Photo credits: Johanna Householder.
Iztranzicionisana or Transitioned Out is a long-term multidisciplinary artistic project encompassing performance, poetry, drawing, video and installation work. The series deals first with the history of the breakup of Yugoslavia and its ensuing social chaos (mass murder, refugee crisis, destruction of urban and industrial and rural areas, destruction of social bonds, etc.), connecting it to the post-Yugoslav economic and social ‘transition’ from socialism to forms of wild capitalism which were initiated in the 1990s after the breakup of the country. My own story of becoming a refugee and ending up in Canada is woven into the background of the project. Ultimately, the work connects these 30-year-old historical processes of dispossession and destruction in the Balkans to more recent events of the so-called refugee crisis which saw thousands of migrants fleeing their countries in Asia , Africa, and the Middle East trying to traverse ex-Yugoslav region (the Balkan Route) to come to the Western Europe.
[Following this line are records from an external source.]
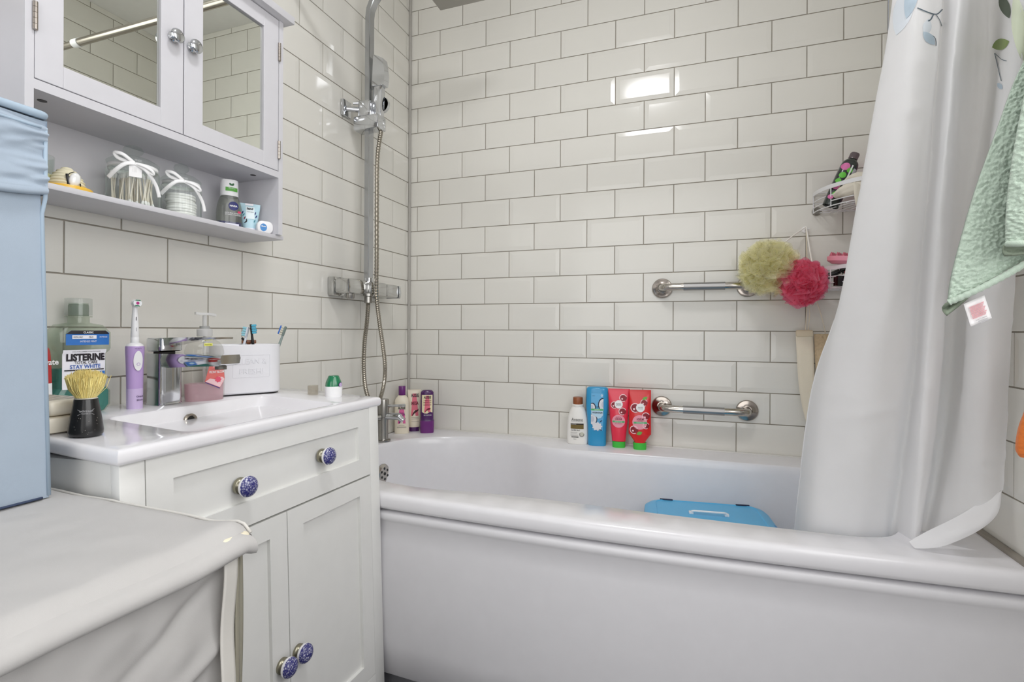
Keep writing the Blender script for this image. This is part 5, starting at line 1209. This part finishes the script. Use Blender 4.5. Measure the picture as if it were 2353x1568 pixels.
# cotton pads
b = B(); b.lathe([(.0, 0), (.0270, 0), (.0280, .0012), (.0280, .0040), (.0270, .0052), (.0, .0052)], 40, cap=(False, False)); pad = b.build('cotton_pad', mat('cotton_pad_white', (240, 239, 237), .95), None, 40)
for i in range(9):
    o = pad if i == 0 else pad.copy()
    if i: COL.objects.link(o)
    o.location = (J2[0]+rnd.uniform(-.002, .002), J2[1]+rnd.uniform(-.002, .002), SHZ+.0020+.0054*i)
    tag(o, 'round white cotton pad stacked in the right-hand ribbed jar', 'cotton pad', 'cotton pads in the jar')
# cleanser
s = thing('cleanser_bottle', 'two-phase cleanser bottle with white cap and navy base liquid on the shelf', 'bottle', (.066, -.930, SHZ), (0, 0, face_cam(.066, -.930, .18)))
secs = [(0, .0245, .0155, 2.8), (.002, .0268, .0170, 2.8), (.030, .0275, .0175, 2.8), (.055, .0262, .0170, 2.7), (.072, .0220, .0155, 2.5), (.0815, .0180, .0150, 2.3), (.084, .0165, .0145, 2.2)]
F = Surf(secs, 5); F.body('bottle', thin('smoky_plastic', (226, 228, 222), .05, 1.45, opaque=.16, opcol=(186, 188, 182)), s)
q = Surf([(.0006, .0250, .0155, 2.8), (.003, .0258, .0160, 2.8), (.0185, .0264, .0165, 2.8)], 5); b = B(); b.loft([q.ring(x, 48) for x in q.s]); b.build('navy_liquid', mat('navy_liquid', (40, 44, 118), .2), s)
q2 = Surf([(.0815, .0188, .0165, 2.6), (.083, .0192, .0168, 2.6), (.116, .0186, .0162, 2.6), (.1185, .0168, .0146, 2.5)], 4); b = B(); b.loft([q2.ring(x, 48) for x in q2.s]); b.build('cap', PLASTIC_W, s)
decal('cap_band', rect(.002, .0955, .026, .0092), mat('ink_grass', (88, 164, 62), .5), s, q2.front); lettering('95% natural', .002, .0975, .0028, INKW, s, q2.front, .014, off=.0012); decal('cap_heart', leafshape(-.0005, .1070, .008, .005, 2.2), mat('ink_forest', (40, 96, 52), .5), s, q2.front); decal('cap_heart', leafshape(.0045, .1070, .008, .005, 1.0), mat('ink_forest', (40, 96, 52), .5), s, q2.front)
NVY = mat('ink_royal_navy', (24, 32, 104), .45); decal('roundel', disc(.006, .0560, .0108), NVY, s, F.front, .0006); lettering('NIVEA', .006, .0560, .0042, INKW, s, F.front, .0165, off=.0010, bold=.03)
decal('label_spark', disc(.019, .0425, .0042, rz=.0030), mat('ink_carmine', (206, 60, 96), .5), s, F.front, .0006)
lettering('DOUBLE EFFECT', .005, .0385, .0030, INKW, s, F.front, .034, off=.0008); lettering('EYE MAKE-UP REMOVER', .005, .0345, .0026, INKW, s, F.front, .034, off=.0008); decal('label', rect(.003, .0075, .030, .013), mat('label_lilac_white', (226, 226, 242), .5), s, F.front, .0006)
# hand cream tube
s = thing('hand_cream_tube', 'pale blue printed cream tube standing on its cap on the shelf', 'tube', (.078, -.8815, SHZ), (0, 0, face_cam(.078, -.8815, .12)))
F = Surf([(.012, .0160, .0130, 2.3), (.025, .0180, .0125, 2.3), (.045, .0210, .0090, 2.3), (.062, .0235, .0030, 2.3), (.074, .0245, .0012, 2.3)]); F.body('tube', mat('pale_blue_tube', (176, 210, 222), .35, coat=.2), s)
q = Surf([(0, .0148, .0120, 2.4), (.001, .0156, .0126, 2.4), (.012, .0160, .0130, 2.4)]); b = B(); b.loft([q.ring(x, 36) for x in q.s]); b.build('cap', mat('lilac_white_cap', (226, 226, 238), .35), s)
decal('crimp_label', rect(-.001, .0715, .018, .005), LWH, s, F.front); decal('label', [(-.009, .0345), (.010, .0345), (.0105, .066), (-.009, .066)], mat('label_ice', (222, 234, 238), .5), s, F.front)
lettering('hand', .0005, .0615, .0060, LBK, s, F.front, .014, off=.0010, bold=.03, shear=.1); lettering('HAND CREAM', .0005, .0525, .0020, LBK, s, F.front, .015, off=.0010)
for (a, z, ang, m_) in ((-.012, .036, 1.2, MAR), (-.010, .026, .7, LBK), (-.008, .030, 1.6, LBK), (.012, .050, 1.3, NVY), (.014, .042, 1.1, NVY), (-.016, .050, 1.3, NVY), (.010, .030, 1.2, mat('ink_teal', (60, 128, 140), .5)), (-.014, .044, 1.0, mat('ink_teal', (60, 128, 140), .5))): decal('printed_sprig', leafshape(a, z, .009, .0026, ang), m_, s, F.front, .0007)
# floss
s = thing('dental_floss', 'white dental floss box with blue oval label at the right end of the shelf', 'floss', (.1095, -.8660, SHZ), (0, 0, face_cam(.1095, -.866, .25)))
b = B(); b.loft([[Vector((x, y, z+.0155)) for x, z in rrect(.0185*f, .0155*f, .0120*f, 7)] for y, f in ((-.0095, .90), (-.0085, .97), (-.006, 1), (.006, 1), (.0085, .97), (.0095, .9))]); b.build('case', PLASTIC_W, s, 50)
decal('label', disc(-.004, .0145, .0078, rz=.0095), mat('ink_floss_blue', (60, 132, 196), .45), s, flat(-.0095)); lettering('floss', -.004, .0175, .0036, INKW, s, flat(-.0095), .010, off=.0008, bold=.03)
b = B(); b.box(-.002, .003, -.004, .004, .0305, .0322, .0006); b.build('cutter', mat('cutter_grey', (120, 120, 122), .4), s, 0)

# ------------------------------------------------------------------ fabric storage
WF = fabric('pale_grey_white_fabric', (188, 186, 184), .0, .75, bump=.10, bscale=1100); WT = fabric('white_binding_tape', (214, 211, 205), .0, .8, bump=.12, bscale=900)
st_ = thing('fabric_storage_cabinet', 'white fabric-covered storage cabinet in the left foreground', 'storage', (.012, -1.390, 0), (0, 0, -.024))
SX, SW, SH = .619, .74, .742
def front(u, v):
    # u: 0 at the tap-end corner going left, v: 0 at top
    y = -SW*u; z = lerp(SH-.016, .01, v); f = min(1., u*14)
    d = .012*mnoise.noise(Vector((u*5+v*3.2, v*2.2-u*2.4, 1)))+.0095*mnoise.noise(Vector((u*9+v*7, (v-u*.9)*7, 3)))+.0035*mnoise.noise(Vector((u*15+v*12, (v-u*1.1)*17, 5)))
    # pulls running down to the left from the taped corner
    for k in range(9):
        zc = .02+.085*k; q = (v-zc)-.45*u-.04*math.sin(8*u+k); d += .0105*math.exp(-(q/.014)**2)*math.exp(-u*4.2)*(1 if k % 2 else -.8)
    pk = .006*math.sin(46*v+2*math.sin(7*v))*math.exp(-u*26)
    return Vector((SX-.006+(d+pk)*f-.004*math.sin(PI*min(1, v*3)), y, z))
b = B(); b.grid(front, 150, 150)
b.grid(lambda u, v: Vector((lerp(SX-.004, .02, u), .0+.004*mnoise.noise(Vector((u*6, v*6, 8))), lerp(SH-.016, .01, v))), 30, 30)
b.grid(lambda u, v: Vector((lerp(SX-.004, .02, u), -SW, lerp(SH-.016, .01, v))), 2, 2)
b.build('side_cloth', WF, st_, 180)
def top(u, v):
    x = lerp(.005, SX+.004, v); y = lerp(.004, -SW, u)
    ex = min(1, (SX+.004-x)/.02); ey = min(1, (.004-y)/.012); sag = -.006*math.sin(PI*min(1, u*1.1))*math.sin(PI*v)
    z = SH+sag-.012*(1-ex)**2-.006*(1-ey)**2+.0025*mnoise.noise(Vector((u*6, v*5, 2)))+.0012*mnoise.noise(Vector((u*18+v*9, v*14-u*7, 6)))
    # the front corner kicks up a little
    z += .006*math.exp(-((u/.06)**2+((1-v)/.06)**2))
    return Vector((x, y, z))
b = B(); b.grid(top, 90, 90)
ed = [top(u/60, 1) for u in range(61)]
b.loft([[p+Vector((dx, 0, dz)) for p in ed] for dx, dz in ((0, 0), (.006, -.0015), (.011, -.0045), (.0145, -.010), (.0150, -.0155), (.0125, -.020), (.004, -.0225), (-.006, -.021))], (False, False), closed=False)
ed2 = [top(0, v/60) for v in range(61)]
b.loft([[p+Vector((0, dy, dz)) for p in ed2] for dy, dz in ((0, 0), (.004, -.002), (.006, -.007), (.004, -.013), (-.002, -.014))], (False, False), closed=False)
b.build('lid_cloth', WF, st_, 180, weld=.0003)
b = B(); b.tube([p+Vector((0, .003, .0006)) for p in ed2], .0019, 8); b.build('piping', WT, st_, 180)
b = B()
b.grid(lambda u, v: Vector((SX+.0035+.0025*math.sin(30*v+1)-.004*u, lerp(-.030, -.010, u)+.0012*math.sin(22*v), lerp(SH-.020, .012, v))), 6, 90); b.build('binding_tape', WT, st_, 180, solid=.0016)
b = B(); b.grid(lambda u, v: Vector((lerp(SX-.002, SX-.010, u), lerp(-.008, .0065, u)+.002*math.sin(12*v)*u, lerp(SH-.022, .012, v))), 5, 60); b.build('side_flap', mat('olive_grey_lining', (150, 146, 130), .8), st_, 180, solid=.002)
b = B(); b.box(SX-.020, SX+.0085, -.032, .004, SH-.021, SH-.007, .005); b.build('corner_tab', mat('cream_binding', (228, 220, 196), .8), st_, 60)

BF = fabric('pale_blue_fabric', (163, 176, 190), .0, .85, bump=.14, bscale=1000)
bl = thing('fabric_box', 'tall pale blue fabric box standing on the white storage cabinet', 'box', (0, 0, .7425))
X1, YR, YL, ZT = .309, -1.4345, -1.80, .5135
b = B()
b.grid(lambda u, v: Vector((X1-.001+.0015*mnoise.noise(Vector((u*5, v*6, 1)))-.003*math.sin(PI*u)*.6, lerp(YR+.011*v, YL, u), lerp(.405, .0, v))), 40, 60)
b.grid(lambda u, v: Vector((lerp(X1, .03, u), YR+.011*v, lerp(.40, 0, v))), 6, 20); b.grid(lambda u, v: Vector((lerp(X1, .03, u), YL, lerp(.40, 0, v))), 2, 2); b.grid(lambda u, v: Vector((.03, lerp(YR, YL, u), lerp(.40, 0, v))), 2, 2)
b.build('body', BF, bl, 180)
def lidf(u, v):
    d = .0022*mnoise.noise(Vector((u*4, v*8, 3)))+.0028*mnoise.noise(Vector((u*5, v*11+u*3, 6)))*math.exp(-u*5)*2+.0022*math.sin(21*v+3*mnoise.noise(Vector((u*5, v*4, 2)))*3)*math.exp(-u*9)+.002*math.sin(9*v-4*u)*(.5+.5*mnoise.noise(Vector((u*6, 1, 2))))
    return Vector((X1+.0065+d, lerp(YR+.0035, YL-.003, u), lerp(ZT-.012, .404+.010*math.exp(-u*9), v)))
b = B(); b.grid(lidf, 60, 70)
lb = [lidf(u/60, 1) for u in range(61)]; b.loft([[p+Vector((dx, 0, dz)) for p in lb] for dx, dz in ((0, 0), (.002, -.004), (.001, -.008), (-.006, -.009))], (False, False), closed=False)
b.grid(lambda u, v: Vector((lerp(X1+.006, .026, u), YR+.0035, lerp(ZT-.010, .404, v))), 6, 8)
b.grid(lambda u, v: Vector((lerp(X1+.003, .026, u), lerp(YR+.002, YL-.003, v), ZT-.004-.006*math.sin(PI*u)*math.sin(PI*v))), 12, 12)
b.build('lid', BF, bl, 180)
b = B(); e0 = [Vector((X1+.006, lerp(YR-.004, YL, i/30), ZT-.005)) for i in range(31)]
b.tube([Vector((X1-.05, YR+.003, ZT-.005)), Vector((X1-.005, YR+.0025, ZT-.005)), Vector((X1+.004, YR, ZT-.0045))]+e0, .0052, 10); b.tube([p+Vector((.0015, 0, -.017)) for p in e0], .0018, 8); b.tube([(X1+.0045, YR+.0025, ZT-.02), (X1+.0040, YR+.0030, .40), (X1-.0010, YR+.0020, .38), (X1-.0010, YR+.0112, .003)], .0024, 8); b.build('piping', mat('pale_blue_piping', (164, 182, 198), .8), bl, 180)
b = B(); b.tube([(X1+.001, lerp(YR+.003, YL, i/20), .0018) for i in range(21)], .0016, 6); b.build('base_edge', mat('navy_base_edge', (54, 66, 92), .8), bl, 180)
# cream fixture high on the painted wall
s = thing('wall_fixture', 'cream rounded fixture high on the plain wall, left of the mirror cabinet', 'fixture', (0, -1.5005, 1.583))
b = B(); b.box(0, .055, -.12, .135, -.060, .14, .014, 3); b.build('housing', mat('cream_enamel', (224, 218, 206), .4), s, 40)
# ------------------------------------------------------------------ picture settings
vs = S.view_settings; vs.view_transform = 'Standard'; vs.look = 'None'; vs.gamma = 1; vs.use_curve_mapping = False; vs.exposure = 0.0
S.cycles.max_bounces = 14; S.cycles.diffuse_bounces = 8; S.cycles.glossy_bounces = 5; S.cycles.transmission_bounces = 6; S.cycles.transparent_max_bounces = 24
S.cycles.sample_clamp_indirect = 6; S.cycles.caustics_reflective = False; S.cycles.caustics_refractive = False
S.cycles.use_denoising = True
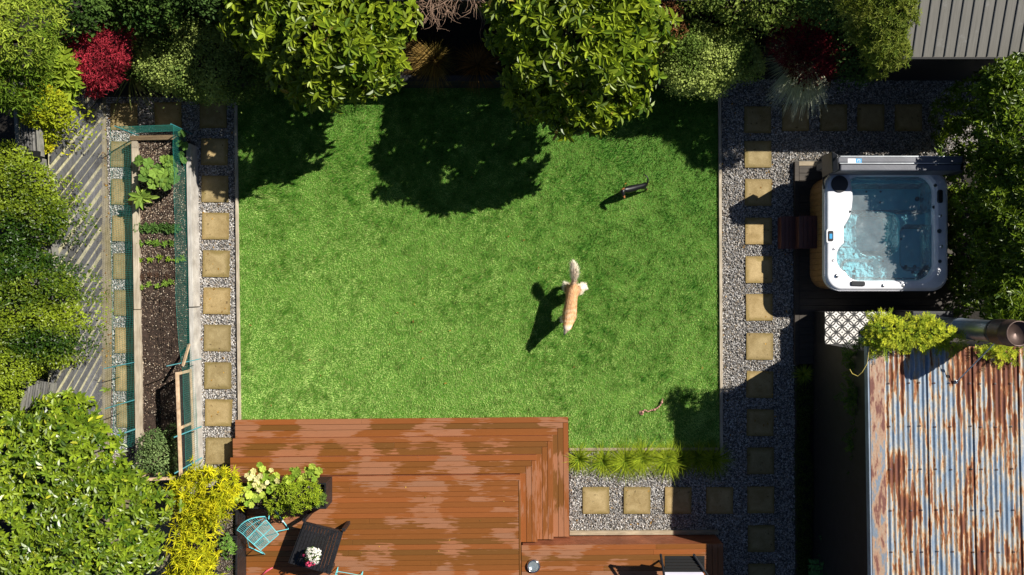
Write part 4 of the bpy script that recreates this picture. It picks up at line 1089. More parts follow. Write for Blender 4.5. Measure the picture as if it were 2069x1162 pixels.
# rope toy on the lawn
P = [(1298,833),(1303,828),(1309,832),(1315,829),(1322,828),(1329,824),(1334,819),(1337,813),(1339,806)]
t = empty('rope_toy', W(1318, 826, .02), 'knotted red and cream rope toy lying on the lawn', 'dog toy')
mb = MB(); pts = [W(x, y, .04) for x, y in P]; fine = []
for i in range(len(pts)-1):
    for k in range(6): fine.append(pts[i]*(1-k/6)+pts[i+1]*k/6)
fine.append(pts[-1]); rd = [.012+.004*math.sin(i*1.6) for i in range(len(fine))]
mb.tube(fine, rd, 8)
for p_, r_ in ((pts[0], .028), (pts[4], .024), (pts[-2], .024)): mb.lathe(tuple(p_-np.array([0,0,.02])), [(0,0),(r_,.01),(r_*1.05,.025),(r_*.6,.042),(0,.046)], 10)
mb.build('rope', M['rope'], t, smooth=True)
mb = MB()
for k in range(14):
    a = R(150+k*11); mb.tube([pts[0], pts[0]+np.array([math.cos(a)*.06, math.sin(a)*.06, -.01])], [.006, .003], 5)
mb.build('frayed_end', M['rope'], t)
o = MB().tube([W(528,1163,.63), W(540,1153,.63), W(551,1147,.63)], [.010,.018,.008], 8).build('pink_toy', M['pink'], smooth=True); tag(o, 'pink plastic toy lying on the deck below the cyan chair', 'toy')
# ================================================ leaves and plants
OVAL = (np.array([(0,0,0),(.3,.42,.12),(.7,.43,.06),(1,0,-.14),(.7,-.43,.06),(.3,-.42,.12),(.5,0,-.06)]), np.array([(0,6,1),(1,6,2),(2,6,3),(3,6,4),(4,6,5),(5,6,0)])[:, ::-1])
DIAM = (np.array([(0,0,0),(.5,.5,.08),(1,0,-.08),(.5,-.5,.08)]), np.array([(0,2,1),(0,3,2)]))
LANCE = (np.array([(0,0,0),(.35,.5,.05),(1,0,-.15),(.35,-.5,.05)]), np.array([(0,2,1),(0,3,2)]))
_ra = np.linspace(.3, 2*math.pi-.3, 18)
ROUND = (np.array([(0,0,0)]+[(.5-.52*math.cos(a)*(1+.13*math.cos(6*a)), .55*math.sin(a)*(1+.13*math.cos(6*a)), .07*math.cos(6*a)+.05*math.sin(2*a)) for a in _ra]+[(.42,0,-.07)]), np.array([(i, i+1 if i < 18 else 0, 19) for i in range(19)]))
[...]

The ex-Yugoslav countries, themselves ripped apart by capitalist exploitation and neocolonial politics, are forced by Western Europe to stop the crossing of migrants. Serbia, Macedonia and especially Bosnia have been turned into no-go zones where migrants are kept from going forward into Western Europe, and local population itself trying to escape to EU, is made to keep them there. The wretchedness of the situation is telling of the thirty-year long process of transition and its devastating results.
The work interrogates implications, histories, and impacts of transition in the region, and in particular the marks it leaves on the female body––forms of extreme exploitation under capitalism, reversal of women’s rights, return of nationalism and patriarchy, rise in extreme right-wing politics, rise of fascism, and finally migrant crisis. All these socio-economic and political transformations have occurred in the last 25-30 years and have eroded women’s lives creating sacrificial zones in which all who are trapped suffer. As someone who was born in Bosnia and became a refugee in 1992 I have been observing the processes described above, trying to understand how various waves of crises from the 1990s onward have shaped political, economic and social lives of women.
While my work is poetic, it is also very political and is equally critical of the economic and political issues around the Balkans, as it is engaged in a critique of art as an institution that is unable to address the root causes of the issues it raises. As my work is mainly rooted in performance art it seeks to eschew the typical entrapments of artistic practice which is usually presented in a gallery to a selected audience. For this reason I often present my work in the public (street, outdoor spaces, commons) and directly engage with the political.